Becks and Victoria had been married near Dublin in 1999 and I was thrilled, and terrified, to be his best man. I honestly don’t think I’ve ever been more nervous. I’d never really done a public speech before, and though this was only in front of the wedding guests, I knew every word of it would get out in the press. Mess it up and I’d be a laughing stock all over the front pages.

I wrote the speech myself, though I got the wedding organiser, Peregrine, to have a read through the night before. I was quite pleased with my gags but he seemed to think the one about George Michael in a toilet was a bit near the knuckle. That one came out, probably for the best. He left the one in about the Spice Girls hoping the entire Bayern Munich squad would turn up. Which girl wouldn’t like men who could stay on top for ninety minutes and still come second? Well, it was funny back then.
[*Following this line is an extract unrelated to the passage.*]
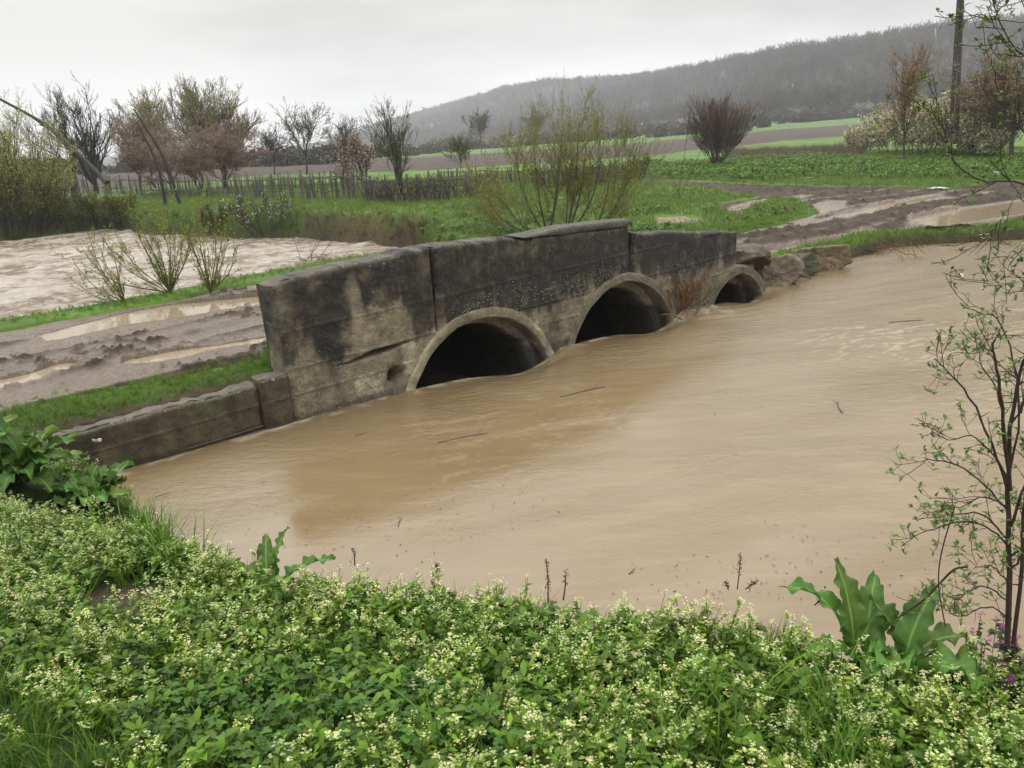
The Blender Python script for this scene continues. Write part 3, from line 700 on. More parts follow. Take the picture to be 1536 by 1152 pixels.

Becks likes to tell the story that he found me on the morning of the wedding standing anxiously in front of a full-length mirror with a can of deodorant in my hand, pretending it was a microphone. And I can’t deny it.

The wedding ceremony itself, with around thirty family and close friends, was a lovely occasion in a little folly. It was a very emotional event, with plenty of tears. Then we gathered for the main dinner and my big moment. I’d had a stroke of inspiration and borrowed a sarong from Victoria. David had been in the papers for wearing one so I slipped it on just before I had to go up. So that was one laugh guaranteed.

Becks’ closest mates have always been guys he’s known from way back – me, Dave Gardner, and Terry Byrne, one of the masseurs from the England camp who’d go on to be his personal manager. They were all there at the wedding, but there were obviously pop stars too, through Victoria. The occasion inevitably attracted massive publicity.

Then, in February 2000, Becks rang the club one morning to say he was going to be late for training. He said he’d had to look after Brooklyn, who was unwell; but Victoria had been pictured out that night at a party, and the manager assumed that Becks had been at his house down south. When Becks finally turned up and came out on to the training pitch, the boss sent him straight back in.

Becks was made to travel with the team to the big game at Leeds that weekend, but he wasn’t even on the bench. He had to sit in the stands – which of course only brought more attention, with all the photographers at Elland Road taking pictures of Becks seething in his seat.

After the game we went straight off on international duty with England. We were playing Argentina at Wembley on the Wednesday. At least it gave things a few days to calm down, and Becks and I could chat about how he was going to work this out. We decided that I should be the mediator.

When we got back on the Thursday, I went and had a word with Steve McClaren.

‘Look, I’ve had a chat with Becks and he wants to clear the air with the manager. But I think we need to help them find a solution.’